As a strike-out application, no evidence will be heard, but the bank is arguing RAM investors don’t have a case.
“ANZ has made the application because it believes the claim is not reasonably arguable, which is the relevant legal test for a claim to be struck out under the High Court rules,” a spokeswoman says in a statement.
RAM investor group spokesman John Strahl says the bank is perfectly entitled to the preliminary action. That means the actual claim won’t be fully heard until 2021 at the earliest.
“We would have preferred to be getting on with discovery and the other preliminary steps to go to trial. That will have to take a bit of a back seat because they’ve told us they don’t want to expend time and effort until after this application, which is consistent with their ‘we’re completely innocent’ approach up until now.”
However, he says there is an opportunity for the courts to review the case with the "bare bones" they currently have. "And if the courts say no, we’d rather know about it now than in a couple of years time.”
Strahl says investors are in for the long haul, having made litigation funding arrangements with LPF Group. Under their deal, the litigation funder takes 25 percent if it settles before July next year, and 30 percent thereafter. RAM investors need to sign up for the claim before Jan. 31 to participate.

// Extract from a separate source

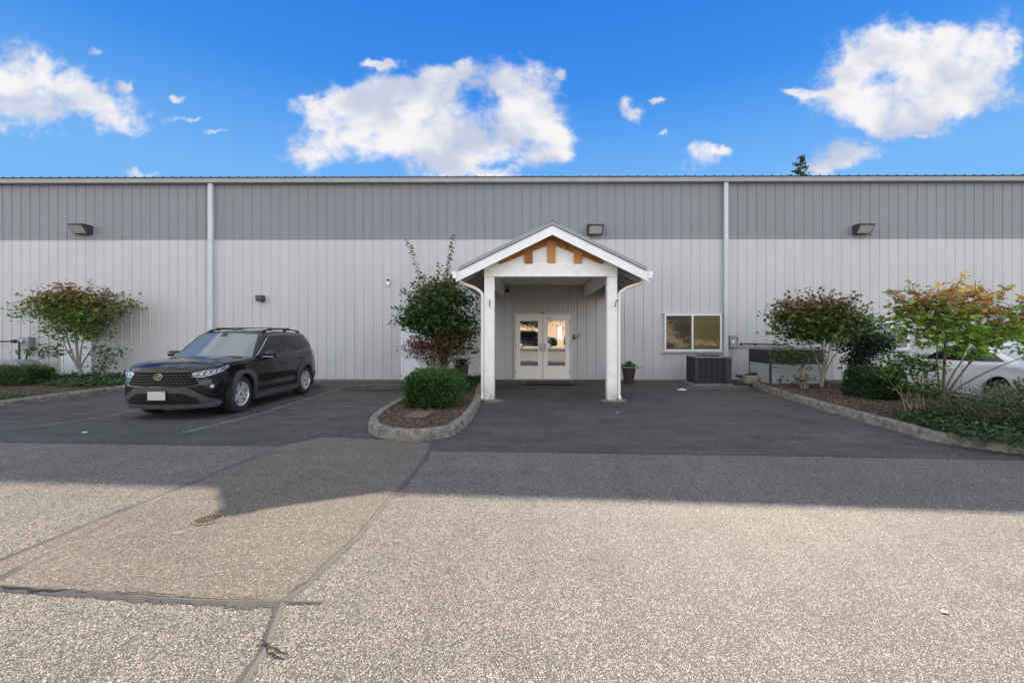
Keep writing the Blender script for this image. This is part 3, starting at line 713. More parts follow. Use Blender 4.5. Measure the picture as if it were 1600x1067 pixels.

The FMA’s work investigating Ross and then the ANZ makes it one of the most time-consuming and costly cases for the regulator. It started receiving complaints about RAM in 2012.
The regulator spent about 4,500 hours and almost $140,000 in external costs on the initial investigation into Ross. It then spent another 3,000 hours fighting the ANZ and racked up another $705,000 in external costs.
This could be compared with the FMA’s most costly case as at July this year, the Hanover litigation. That case settled after the regulator paid $3.78 million to external advisors and 7,286 in staff hours.
The prosecutions of Paul Bublitz and other directors associated with Viaduct Capital and Mutual Finance cost $2.35 million and 16,097 in staff hours.
Section 34 of the Financial Markets Authority Act, which allows the regulator to step into the shoes of investors and take a claim, has only been used once. That was against Prince and Partners, a case which involved 1,346 staff hours and saw $820,000 in billings to advisors.